Two films by Palestinian women win top prizes at Haifa

This year’s festival drew big crowds.

October 25, 2016 22:07
2 minute read.
ACTORS MAHMOUD SHAWAHDEH (right) and Sana Shawahdeh pose with producer Baher Agbariya (left) after w

ACTORS MAHMOUD SHAWAHDEH (right) and Sana Shawahdeh pose with producer Baher Agbariya (left) after winning Best Feature Israeli Film for ‘Personal Affairs’ at the Haifa Film Festival.. (photo credit: GALIT ROSEN)

Two films by Palestinian women directors, Maha Haj’s Personal Affairs and Maysaloun Hamoud’s In Between, won the top awards in the Israeli Feature Film competition at the 32nd Haifa International Film Festival, which ended on Monday.

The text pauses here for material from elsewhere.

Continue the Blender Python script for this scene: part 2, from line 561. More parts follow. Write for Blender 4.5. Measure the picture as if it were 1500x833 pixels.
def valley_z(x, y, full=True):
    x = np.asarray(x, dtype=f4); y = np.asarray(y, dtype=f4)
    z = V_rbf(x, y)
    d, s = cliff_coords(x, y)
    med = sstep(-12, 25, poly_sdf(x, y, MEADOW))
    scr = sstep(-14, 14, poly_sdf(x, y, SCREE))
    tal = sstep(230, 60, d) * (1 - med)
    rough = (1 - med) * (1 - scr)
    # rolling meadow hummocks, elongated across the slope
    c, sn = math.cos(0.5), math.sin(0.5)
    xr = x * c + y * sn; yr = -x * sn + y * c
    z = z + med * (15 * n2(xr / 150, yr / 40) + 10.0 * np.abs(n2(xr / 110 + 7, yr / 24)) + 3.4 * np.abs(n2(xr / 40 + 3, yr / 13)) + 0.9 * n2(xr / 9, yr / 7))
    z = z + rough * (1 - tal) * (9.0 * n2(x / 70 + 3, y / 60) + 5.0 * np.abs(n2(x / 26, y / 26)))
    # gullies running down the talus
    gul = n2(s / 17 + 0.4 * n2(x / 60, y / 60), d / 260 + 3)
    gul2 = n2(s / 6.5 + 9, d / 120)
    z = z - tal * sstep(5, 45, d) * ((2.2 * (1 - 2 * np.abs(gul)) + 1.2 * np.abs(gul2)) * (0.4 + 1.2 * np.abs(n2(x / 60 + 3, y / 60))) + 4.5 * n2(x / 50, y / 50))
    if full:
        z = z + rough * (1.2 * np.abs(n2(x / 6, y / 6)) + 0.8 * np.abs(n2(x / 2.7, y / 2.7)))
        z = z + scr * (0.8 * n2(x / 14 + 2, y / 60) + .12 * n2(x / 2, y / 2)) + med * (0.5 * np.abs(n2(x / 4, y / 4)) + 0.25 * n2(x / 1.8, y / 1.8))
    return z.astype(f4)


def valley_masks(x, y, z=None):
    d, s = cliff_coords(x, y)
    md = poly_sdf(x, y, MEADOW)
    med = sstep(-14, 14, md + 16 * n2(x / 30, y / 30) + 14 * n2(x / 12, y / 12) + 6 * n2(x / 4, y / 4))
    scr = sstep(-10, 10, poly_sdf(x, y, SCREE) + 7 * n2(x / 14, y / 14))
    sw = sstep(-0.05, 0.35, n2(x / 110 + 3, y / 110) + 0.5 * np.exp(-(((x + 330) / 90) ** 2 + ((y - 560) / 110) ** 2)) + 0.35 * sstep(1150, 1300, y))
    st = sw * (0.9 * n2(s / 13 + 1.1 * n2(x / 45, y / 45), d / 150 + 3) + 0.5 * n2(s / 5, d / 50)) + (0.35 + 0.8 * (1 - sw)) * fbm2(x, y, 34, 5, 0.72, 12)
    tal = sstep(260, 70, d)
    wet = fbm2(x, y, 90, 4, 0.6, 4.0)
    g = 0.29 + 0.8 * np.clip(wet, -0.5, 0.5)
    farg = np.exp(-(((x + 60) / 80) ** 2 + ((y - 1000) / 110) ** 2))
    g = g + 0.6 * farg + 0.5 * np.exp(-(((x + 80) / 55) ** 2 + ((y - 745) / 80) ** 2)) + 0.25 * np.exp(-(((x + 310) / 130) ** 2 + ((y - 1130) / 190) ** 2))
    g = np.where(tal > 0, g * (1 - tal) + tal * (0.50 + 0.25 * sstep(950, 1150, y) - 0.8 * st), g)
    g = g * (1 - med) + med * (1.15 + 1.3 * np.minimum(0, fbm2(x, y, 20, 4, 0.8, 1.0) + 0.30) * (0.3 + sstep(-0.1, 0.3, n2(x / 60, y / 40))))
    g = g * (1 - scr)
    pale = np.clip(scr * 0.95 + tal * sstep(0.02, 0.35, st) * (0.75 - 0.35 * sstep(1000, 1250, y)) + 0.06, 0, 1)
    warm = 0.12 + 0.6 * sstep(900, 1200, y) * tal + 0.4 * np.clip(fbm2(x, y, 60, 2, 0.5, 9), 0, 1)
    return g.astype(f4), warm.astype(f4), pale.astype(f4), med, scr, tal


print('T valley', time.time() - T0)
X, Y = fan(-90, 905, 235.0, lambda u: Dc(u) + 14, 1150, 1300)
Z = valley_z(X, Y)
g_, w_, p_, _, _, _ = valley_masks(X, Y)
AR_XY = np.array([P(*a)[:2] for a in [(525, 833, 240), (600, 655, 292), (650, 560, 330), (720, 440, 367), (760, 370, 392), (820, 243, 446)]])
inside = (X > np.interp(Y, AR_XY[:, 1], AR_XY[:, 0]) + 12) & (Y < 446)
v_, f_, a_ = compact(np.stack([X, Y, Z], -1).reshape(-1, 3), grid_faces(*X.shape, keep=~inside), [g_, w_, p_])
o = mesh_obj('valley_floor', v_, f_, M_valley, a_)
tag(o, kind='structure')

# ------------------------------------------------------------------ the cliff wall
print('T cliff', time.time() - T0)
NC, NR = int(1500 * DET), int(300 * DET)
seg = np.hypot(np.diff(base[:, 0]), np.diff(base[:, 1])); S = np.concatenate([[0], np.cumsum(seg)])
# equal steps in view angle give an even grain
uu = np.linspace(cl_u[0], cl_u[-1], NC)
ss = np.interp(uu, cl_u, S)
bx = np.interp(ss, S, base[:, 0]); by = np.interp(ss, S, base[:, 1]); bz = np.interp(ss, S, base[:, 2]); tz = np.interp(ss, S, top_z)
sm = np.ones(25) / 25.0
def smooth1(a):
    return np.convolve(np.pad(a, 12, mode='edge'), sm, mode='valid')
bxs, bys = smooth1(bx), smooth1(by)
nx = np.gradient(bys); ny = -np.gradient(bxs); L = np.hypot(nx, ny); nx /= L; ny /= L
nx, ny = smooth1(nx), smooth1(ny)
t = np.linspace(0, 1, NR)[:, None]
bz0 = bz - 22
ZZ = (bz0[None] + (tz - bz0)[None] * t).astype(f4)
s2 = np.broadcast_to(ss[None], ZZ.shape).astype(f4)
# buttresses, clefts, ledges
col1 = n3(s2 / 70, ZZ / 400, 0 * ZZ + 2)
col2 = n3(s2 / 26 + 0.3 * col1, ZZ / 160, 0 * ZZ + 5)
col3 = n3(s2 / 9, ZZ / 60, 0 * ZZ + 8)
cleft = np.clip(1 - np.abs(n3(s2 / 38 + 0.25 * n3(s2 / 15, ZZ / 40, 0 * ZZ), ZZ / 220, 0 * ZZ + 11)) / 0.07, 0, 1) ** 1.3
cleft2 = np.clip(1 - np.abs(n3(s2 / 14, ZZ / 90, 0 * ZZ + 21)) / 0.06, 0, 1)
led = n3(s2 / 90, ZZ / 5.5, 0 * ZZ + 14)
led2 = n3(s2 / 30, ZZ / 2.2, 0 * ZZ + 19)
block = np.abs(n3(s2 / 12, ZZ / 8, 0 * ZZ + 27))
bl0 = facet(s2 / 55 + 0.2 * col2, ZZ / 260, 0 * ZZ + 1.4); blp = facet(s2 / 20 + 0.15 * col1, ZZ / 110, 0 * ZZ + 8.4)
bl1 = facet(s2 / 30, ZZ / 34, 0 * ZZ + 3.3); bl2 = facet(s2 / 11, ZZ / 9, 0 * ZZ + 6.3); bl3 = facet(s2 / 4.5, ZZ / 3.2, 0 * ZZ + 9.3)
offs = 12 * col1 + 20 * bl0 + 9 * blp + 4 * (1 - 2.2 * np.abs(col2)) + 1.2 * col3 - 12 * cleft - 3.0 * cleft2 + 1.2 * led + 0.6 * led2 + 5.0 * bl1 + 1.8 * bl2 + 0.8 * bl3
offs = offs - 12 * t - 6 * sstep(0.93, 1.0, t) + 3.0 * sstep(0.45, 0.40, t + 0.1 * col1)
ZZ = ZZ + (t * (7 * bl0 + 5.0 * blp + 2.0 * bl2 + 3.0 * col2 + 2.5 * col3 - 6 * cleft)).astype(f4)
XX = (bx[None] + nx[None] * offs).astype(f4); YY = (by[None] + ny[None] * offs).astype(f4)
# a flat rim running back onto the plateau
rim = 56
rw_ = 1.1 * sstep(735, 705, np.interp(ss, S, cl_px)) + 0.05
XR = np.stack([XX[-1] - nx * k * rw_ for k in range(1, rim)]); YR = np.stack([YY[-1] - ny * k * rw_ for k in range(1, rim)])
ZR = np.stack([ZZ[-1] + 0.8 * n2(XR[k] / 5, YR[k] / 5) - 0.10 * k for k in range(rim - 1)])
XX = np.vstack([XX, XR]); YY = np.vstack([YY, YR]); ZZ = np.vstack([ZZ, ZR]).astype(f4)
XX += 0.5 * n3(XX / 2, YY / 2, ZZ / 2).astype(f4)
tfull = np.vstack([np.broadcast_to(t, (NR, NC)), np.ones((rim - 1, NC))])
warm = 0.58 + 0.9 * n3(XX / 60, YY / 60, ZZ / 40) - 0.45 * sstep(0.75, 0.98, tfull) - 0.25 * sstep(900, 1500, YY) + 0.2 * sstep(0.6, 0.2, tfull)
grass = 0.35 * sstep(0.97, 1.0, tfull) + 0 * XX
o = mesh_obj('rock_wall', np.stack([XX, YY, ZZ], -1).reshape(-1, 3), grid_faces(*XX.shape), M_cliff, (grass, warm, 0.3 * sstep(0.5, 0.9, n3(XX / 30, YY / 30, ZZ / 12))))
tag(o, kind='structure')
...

The Haifa Cultural Fund Award for the Best Israeli Feature Film, which comes with a prize of NIS 100,000, went to Haj’s Personal Affairs, a quirky comedy-drama about an Israeli-Arab family in Nazareth and Ramallah that was shown at the Cannes Film Festival last spring.

The Danny Lerner Award for a Debut Feature Film, with a NIS 50,000 prize, was given to In Between, directed by Maysaloun Hamoud. The movie is about three young Muslim women who share an apartment in Tel Aviv and try to fit in but also stay true to their own culture. It was shown at the Toronto International Film Festival last month.

Haj lives in Nazareth, while Hamoud is a resident of Tel Aviv, and both women are Israeli citizens. I don’t remember any Palestinian women directors having features in the Israeli competition at Haifa before, let alone winning it. And if anyone should imagine that these prizes are some attempt at political correctness, I would advise them to see these accomplished, crowd-pleasing movies as soon as they are released. In Between also won the Audience Award and the Fedeora European Critics Award for Artistic Achievement in an Israeli feature.

The Script Award in Collaboration with the Scriptwriters’ Guild for NIS 10,000 went to Eitan Anner for A Quiet Heart, about a pianist who tutors an ultra-Orthodox boy.

The Producer Michael Shvili Award for Best Actor in a Feature Film, with an NIS 10,000 prize, went to Norman Issa and Moshe Ivgy for The 90 Minute War, a comedy about settling the Israeli-Palestinian conflict through a soccer match, by Eyal Halfon.

The Producer Michael Shvili Award for Best Actress in a Feature Film, also with an NIS 10,000 prize, went to the actress Noa Koler for her performance as an ultra-Orthodox woman who wants to marry in Rama Burshtein’s Through the Wall.

The Rozalia Katz Award for Best Documentary Film (NIS 30,000) went to the film Lillian.Poetess by Ilan Peled and Yair Qedar. A special mention went to Lina Chaplin’s The Octettes and Eytan Harris’ Sulha.

The Carmel Award for Best Film in the International Competition (NIS 40,000), sponsored by Haifa Mayor Yona Yahav, went to The Distinguished Citizen (Spain/Argentina), by Gastón Duprat and Mariano Cohn, with a special mention for Insight (Russia) by Alexandr Kott.

In the Between Jewish and Israeli Identity competition, the Tobias Spencer Award (NIS 20,000) was awarded to Night Song (France/Canada) by French/Israeli director Raphaël Nadjari. A special mention award in this category went to Scarred Hearts (Romania/Germany) by Radu Jude.

In the Golden Anchor competition, for films from countries that border the Mediterranean, the Golden Anchor Award for Best Film (NIS 40,000) prize went to the Turkish film Cold of Kalandar, by Mustafa Kara. A special mention went to the Turkish film Clair Obscure by Yesim Ustaoglu.

Cold of Calendar also won Fedeora European Critics Award.

This year’s festival drew big crowds.

A number of the movies shown there, among them the opening-night movie, Like Crazy, and Avi Nesher’s closing- night movie, Past Life, have just opened here or will be opening soon.